• _AIM_: Reproduce exactly the opening lines of the listing, stopping after the line that contains "so['kind'] = 'stuff'" and including it.

• _GIVEN DATA_:
....

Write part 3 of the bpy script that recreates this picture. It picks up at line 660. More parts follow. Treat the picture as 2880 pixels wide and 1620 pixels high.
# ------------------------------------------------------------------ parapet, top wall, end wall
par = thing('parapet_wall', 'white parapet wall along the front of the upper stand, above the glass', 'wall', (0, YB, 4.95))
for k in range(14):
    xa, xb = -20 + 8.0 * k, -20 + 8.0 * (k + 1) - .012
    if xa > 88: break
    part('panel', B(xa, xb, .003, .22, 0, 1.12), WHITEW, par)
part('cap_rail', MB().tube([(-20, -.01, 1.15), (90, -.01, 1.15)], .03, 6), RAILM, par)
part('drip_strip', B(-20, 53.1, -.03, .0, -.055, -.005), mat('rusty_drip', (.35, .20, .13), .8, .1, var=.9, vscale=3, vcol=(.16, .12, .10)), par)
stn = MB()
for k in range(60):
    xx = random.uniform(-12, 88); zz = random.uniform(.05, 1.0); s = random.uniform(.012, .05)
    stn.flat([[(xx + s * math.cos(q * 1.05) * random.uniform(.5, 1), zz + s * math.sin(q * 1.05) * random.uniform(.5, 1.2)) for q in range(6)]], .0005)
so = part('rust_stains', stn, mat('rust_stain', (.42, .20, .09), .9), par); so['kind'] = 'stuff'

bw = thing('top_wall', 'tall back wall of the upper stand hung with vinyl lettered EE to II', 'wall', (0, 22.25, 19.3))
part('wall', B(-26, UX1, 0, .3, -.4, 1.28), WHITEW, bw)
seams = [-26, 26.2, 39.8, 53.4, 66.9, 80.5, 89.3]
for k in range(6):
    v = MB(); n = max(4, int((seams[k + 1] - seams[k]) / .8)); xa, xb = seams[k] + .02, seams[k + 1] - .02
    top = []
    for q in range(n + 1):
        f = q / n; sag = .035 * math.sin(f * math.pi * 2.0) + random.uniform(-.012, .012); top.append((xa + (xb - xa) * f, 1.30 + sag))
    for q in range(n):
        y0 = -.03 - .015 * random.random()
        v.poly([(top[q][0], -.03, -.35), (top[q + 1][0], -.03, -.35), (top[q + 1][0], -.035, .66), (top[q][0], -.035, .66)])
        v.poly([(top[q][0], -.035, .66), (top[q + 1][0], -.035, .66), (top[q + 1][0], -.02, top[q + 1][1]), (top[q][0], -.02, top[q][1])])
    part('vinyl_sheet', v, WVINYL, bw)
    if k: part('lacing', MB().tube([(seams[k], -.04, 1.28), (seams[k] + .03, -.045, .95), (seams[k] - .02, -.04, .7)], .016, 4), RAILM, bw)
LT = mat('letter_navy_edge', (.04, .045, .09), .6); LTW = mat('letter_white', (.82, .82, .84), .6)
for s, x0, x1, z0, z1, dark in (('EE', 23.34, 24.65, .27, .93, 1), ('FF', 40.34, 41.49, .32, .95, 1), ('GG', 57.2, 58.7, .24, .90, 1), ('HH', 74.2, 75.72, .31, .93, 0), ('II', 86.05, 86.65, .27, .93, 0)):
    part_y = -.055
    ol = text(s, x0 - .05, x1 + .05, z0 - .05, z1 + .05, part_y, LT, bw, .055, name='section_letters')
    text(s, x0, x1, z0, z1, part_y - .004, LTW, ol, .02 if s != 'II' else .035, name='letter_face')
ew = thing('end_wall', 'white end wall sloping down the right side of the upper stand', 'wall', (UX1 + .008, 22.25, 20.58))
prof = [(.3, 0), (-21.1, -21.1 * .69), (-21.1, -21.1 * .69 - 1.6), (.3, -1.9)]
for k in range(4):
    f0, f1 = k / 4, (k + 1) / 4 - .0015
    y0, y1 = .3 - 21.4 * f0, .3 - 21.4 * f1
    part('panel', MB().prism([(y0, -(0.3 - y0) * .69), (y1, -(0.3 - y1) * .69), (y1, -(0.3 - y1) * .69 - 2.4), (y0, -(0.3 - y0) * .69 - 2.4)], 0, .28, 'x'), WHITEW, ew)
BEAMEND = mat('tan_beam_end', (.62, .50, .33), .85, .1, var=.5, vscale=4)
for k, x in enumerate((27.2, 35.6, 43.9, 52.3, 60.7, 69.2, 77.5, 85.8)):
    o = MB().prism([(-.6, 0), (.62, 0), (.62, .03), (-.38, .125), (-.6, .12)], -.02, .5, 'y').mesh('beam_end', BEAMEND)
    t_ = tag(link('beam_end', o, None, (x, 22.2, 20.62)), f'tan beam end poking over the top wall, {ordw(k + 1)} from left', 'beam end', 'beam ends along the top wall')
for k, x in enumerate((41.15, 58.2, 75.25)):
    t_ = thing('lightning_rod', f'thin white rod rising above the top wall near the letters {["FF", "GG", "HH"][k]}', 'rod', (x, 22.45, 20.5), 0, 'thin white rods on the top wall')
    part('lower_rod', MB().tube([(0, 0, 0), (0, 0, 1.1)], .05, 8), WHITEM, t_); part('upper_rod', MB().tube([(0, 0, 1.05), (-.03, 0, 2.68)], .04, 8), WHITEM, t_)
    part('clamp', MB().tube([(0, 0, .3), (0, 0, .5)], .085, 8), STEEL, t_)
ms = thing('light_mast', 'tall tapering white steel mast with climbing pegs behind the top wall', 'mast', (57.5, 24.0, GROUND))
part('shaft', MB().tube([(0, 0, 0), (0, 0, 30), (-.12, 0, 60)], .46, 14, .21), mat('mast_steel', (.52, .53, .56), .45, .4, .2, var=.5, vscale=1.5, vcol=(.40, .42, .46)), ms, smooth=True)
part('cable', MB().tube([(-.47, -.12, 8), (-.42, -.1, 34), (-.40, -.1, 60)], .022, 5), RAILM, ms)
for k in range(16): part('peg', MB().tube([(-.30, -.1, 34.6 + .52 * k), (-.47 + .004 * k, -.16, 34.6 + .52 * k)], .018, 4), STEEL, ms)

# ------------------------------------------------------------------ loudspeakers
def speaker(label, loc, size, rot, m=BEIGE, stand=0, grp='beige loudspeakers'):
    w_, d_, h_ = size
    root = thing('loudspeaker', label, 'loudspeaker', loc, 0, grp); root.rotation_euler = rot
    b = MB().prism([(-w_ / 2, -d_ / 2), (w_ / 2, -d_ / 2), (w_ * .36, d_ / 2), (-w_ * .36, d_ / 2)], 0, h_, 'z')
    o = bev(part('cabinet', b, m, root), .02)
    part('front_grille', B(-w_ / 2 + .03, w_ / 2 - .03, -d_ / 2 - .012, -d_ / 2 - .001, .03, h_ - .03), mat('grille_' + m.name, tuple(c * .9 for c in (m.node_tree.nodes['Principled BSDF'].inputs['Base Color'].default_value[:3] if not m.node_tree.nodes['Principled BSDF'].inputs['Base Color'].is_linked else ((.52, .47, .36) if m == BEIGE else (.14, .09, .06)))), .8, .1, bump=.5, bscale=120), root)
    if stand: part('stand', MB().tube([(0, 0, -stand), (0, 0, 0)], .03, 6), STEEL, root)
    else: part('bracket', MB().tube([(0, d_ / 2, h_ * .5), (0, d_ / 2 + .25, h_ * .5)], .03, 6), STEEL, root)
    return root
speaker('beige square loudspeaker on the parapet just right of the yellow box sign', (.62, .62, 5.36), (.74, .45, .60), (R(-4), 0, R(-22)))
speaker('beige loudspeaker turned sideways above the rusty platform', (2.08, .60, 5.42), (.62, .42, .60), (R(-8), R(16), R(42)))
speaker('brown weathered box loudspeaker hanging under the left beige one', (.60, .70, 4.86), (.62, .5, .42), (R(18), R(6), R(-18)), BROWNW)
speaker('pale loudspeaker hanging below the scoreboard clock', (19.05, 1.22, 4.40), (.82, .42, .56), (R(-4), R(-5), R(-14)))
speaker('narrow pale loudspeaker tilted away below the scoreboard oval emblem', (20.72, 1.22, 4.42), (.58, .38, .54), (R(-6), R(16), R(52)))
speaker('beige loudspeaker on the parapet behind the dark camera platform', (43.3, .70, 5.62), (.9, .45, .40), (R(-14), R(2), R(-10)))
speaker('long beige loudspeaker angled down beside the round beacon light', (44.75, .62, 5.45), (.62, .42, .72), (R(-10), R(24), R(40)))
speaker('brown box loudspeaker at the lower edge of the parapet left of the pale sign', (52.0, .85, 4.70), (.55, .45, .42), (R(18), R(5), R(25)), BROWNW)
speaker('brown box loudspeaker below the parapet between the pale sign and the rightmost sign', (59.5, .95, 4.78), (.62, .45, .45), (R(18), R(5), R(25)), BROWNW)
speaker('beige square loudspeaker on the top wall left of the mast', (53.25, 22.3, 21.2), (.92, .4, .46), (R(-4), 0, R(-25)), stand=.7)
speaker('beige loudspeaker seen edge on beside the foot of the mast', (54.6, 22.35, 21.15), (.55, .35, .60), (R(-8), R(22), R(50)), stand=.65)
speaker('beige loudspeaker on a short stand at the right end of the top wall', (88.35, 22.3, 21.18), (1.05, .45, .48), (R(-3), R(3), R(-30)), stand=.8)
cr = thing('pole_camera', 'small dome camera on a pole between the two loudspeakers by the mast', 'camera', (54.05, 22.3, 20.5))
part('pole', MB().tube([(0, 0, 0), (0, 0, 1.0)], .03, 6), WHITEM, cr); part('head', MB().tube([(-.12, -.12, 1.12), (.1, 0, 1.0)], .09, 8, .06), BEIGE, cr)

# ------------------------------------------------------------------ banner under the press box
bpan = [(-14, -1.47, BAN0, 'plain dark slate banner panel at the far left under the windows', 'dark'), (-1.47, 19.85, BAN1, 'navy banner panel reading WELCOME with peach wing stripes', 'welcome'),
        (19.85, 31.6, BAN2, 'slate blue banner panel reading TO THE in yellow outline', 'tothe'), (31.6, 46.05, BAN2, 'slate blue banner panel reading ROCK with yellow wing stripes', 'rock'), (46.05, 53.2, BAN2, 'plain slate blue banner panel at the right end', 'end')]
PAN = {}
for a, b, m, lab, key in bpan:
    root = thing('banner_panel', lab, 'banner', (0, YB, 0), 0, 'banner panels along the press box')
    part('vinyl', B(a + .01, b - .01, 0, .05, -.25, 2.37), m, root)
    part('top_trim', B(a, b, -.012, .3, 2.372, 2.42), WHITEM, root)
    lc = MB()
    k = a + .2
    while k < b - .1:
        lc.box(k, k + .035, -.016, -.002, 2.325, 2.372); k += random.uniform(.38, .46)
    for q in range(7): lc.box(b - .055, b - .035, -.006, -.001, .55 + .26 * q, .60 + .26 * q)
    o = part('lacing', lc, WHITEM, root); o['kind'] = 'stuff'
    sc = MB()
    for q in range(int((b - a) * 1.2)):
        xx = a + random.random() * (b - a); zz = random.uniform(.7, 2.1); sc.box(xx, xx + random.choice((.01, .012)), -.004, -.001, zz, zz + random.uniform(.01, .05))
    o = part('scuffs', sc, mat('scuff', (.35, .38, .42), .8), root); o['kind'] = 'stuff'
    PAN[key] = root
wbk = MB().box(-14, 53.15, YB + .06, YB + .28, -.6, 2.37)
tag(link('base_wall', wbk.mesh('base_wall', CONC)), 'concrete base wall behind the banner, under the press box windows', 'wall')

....

• _SOLUTION FOR THIS EXERCISE_:
Write part 3 of the bpy script that recreates this picture. It picks up at line 660. More parts follow. Treat the picture as 2880 pixels wide and 1620 pixels high.
# ------------------------------------------------------------------ parapet, top wall, end wall
par = thing('parapet_wall', 'white parapet wall along the front of the upper stand, above the glass', 'wall', (0, YB, 4.95))
for k in range(14):
    xa, xb = -20 + 8.0 * k, -20 + 8.0 * (k + 1) - .012
    if xa > 88: break
    part('panel', B(xa, xb, .003, .22, 0, 1.12), WHITEW, par)
part('cap_rail', MB().tube([(-20, -.01, 1.15), (90, -.01, 1.15)], .03, 6), RAILM, par)
part('drip_strip', B(-20, 53.1, -.03, .0, -.055, -.005), mat('rusty_drip', (.35, .20, .13), .8, .1, var=.9, vscale=3, vcol=(.16, .12, .10)), par)
stn = MB()
for k in range(60):
    xx = random.uniform(-12, 88); zz = random.uniform(.05, 1.0); s = random.uniform(.012, .05)
    stn.flat([[(xx + s * math.cos(q * 1.05) * random.uniform(.5, 1), zz + s * math.sin(q * 1.05) * random.uniform(.5, 1.2)) for q in range(6)]], .0005)
so = part('rust_stains', stn, mat('rust_stain', (.42, .20, .09), .9), par); so['kind'] = 'stuff'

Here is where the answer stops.